Le Greffe est intervenu en faisant remarquer qu’il s’opposait généralement à la divulgation du nom des intermédiaires et des victimes. Le Greffe a déclaré que les intermédiaires jouaient un rôle dans les autres affaires et que la divulgation augmentait les risques pour leur sécurité. Le Greffe n’avait aucune objection quant à la divulgation dans le cas où les identités avaient déjà été dévoilées lors du procès, à condition que la Cour sollicite en premier l’avis des représentants légaux des victimes. Pour finir, le Greffe a fait valoir que, si la Cour ordonnait la divulgation, elle ne devrait être effectuée que : (1) après consentement des intermédiaires ; (2) avec des limitations à l’utilisation des informations ; (3) si la défense a l’interdiction de divulguer les noms des intermédiaires et leurs rôles par rapport à la Cour à des tiers.

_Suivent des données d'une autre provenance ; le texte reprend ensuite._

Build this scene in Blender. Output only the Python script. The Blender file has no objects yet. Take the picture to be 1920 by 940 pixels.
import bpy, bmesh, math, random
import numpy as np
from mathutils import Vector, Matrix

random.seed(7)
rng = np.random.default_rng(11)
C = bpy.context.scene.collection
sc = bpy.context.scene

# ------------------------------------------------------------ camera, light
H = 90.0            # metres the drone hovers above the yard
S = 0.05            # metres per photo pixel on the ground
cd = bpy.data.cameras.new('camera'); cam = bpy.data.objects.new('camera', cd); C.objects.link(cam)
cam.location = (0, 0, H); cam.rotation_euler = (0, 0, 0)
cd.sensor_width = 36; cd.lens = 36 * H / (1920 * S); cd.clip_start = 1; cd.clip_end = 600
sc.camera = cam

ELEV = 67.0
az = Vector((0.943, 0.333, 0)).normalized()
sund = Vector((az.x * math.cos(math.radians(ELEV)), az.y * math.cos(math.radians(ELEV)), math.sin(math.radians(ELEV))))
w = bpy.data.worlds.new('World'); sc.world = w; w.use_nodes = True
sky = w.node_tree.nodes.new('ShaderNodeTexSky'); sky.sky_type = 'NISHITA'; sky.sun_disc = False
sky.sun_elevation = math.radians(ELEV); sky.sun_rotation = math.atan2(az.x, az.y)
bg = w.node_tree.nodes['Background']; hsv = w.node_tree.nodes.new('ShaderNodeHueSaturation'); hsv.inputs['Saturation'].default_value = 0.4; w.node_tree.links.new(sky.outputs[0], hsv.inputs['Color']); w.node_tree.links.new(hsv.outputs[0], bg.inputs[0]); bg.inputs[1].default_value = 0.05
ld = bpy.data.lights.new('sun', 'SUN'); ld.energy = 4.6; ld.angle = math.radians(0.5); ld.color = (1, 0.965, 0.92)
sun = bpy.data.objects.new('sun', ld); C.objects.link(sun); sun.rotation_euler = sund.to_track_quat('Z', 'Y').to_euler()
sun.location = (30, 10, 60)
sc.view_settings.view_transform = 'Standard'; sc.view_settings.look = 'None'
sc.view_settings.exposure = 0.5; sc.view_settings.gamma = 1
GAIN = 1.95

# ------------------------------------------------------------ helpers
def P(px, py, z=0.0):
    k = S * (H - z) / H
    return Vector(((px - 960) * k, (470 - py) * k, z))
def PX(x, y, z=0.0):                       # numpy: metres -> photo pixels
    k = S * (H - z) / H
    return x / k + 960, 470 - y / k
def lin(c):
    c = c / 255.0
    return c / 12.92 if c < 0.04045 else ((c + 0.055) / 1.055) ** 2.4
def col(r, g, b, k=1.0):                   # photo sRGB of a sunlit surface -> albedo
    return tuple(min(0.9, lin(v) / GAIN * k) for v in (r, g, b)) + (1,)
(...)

En prenant sa décision, la Cour a souligné ses doubles obligations qui sont parfois conflictuelles, à savoir d’une part de protéger la sécurité des victimes et des témoins et d’autre part de garantir à l’accusé un procès équitable. Dans cette situation, la chambre a conclu que le droit de l’accusé à avoir un procès équitable exigeait la divulgation des identités demandées qui « pourraient aider la défense à rechercher la (véritable) identité des victimes et des témoins impliqués dans cette demande ». La chambre a fait remarquer que les informations demandées avaient été, dans l’ensemble, déjà dévoilées lors du procès et que, par conséquent, elles n’étaient pas susceptibles de compromettre la sécurité de ceux dont l’identité allait être révélée. Pour les identités qui n’avaient pas été dévoilées, la chambre a ordonné que la Section de la participation des victimes et des réparations (SPVR) les contacte pour connaître leurs avis sur la divulgation de leurs identités à la défense. La SPVR devra faire un rapport à la Cour « dès que possible ».

La conférence de mise en état prévue pour le 17 février a été annulée. Aucune nouvelle date n’était fixée à l’heure de la rédaction de ce document.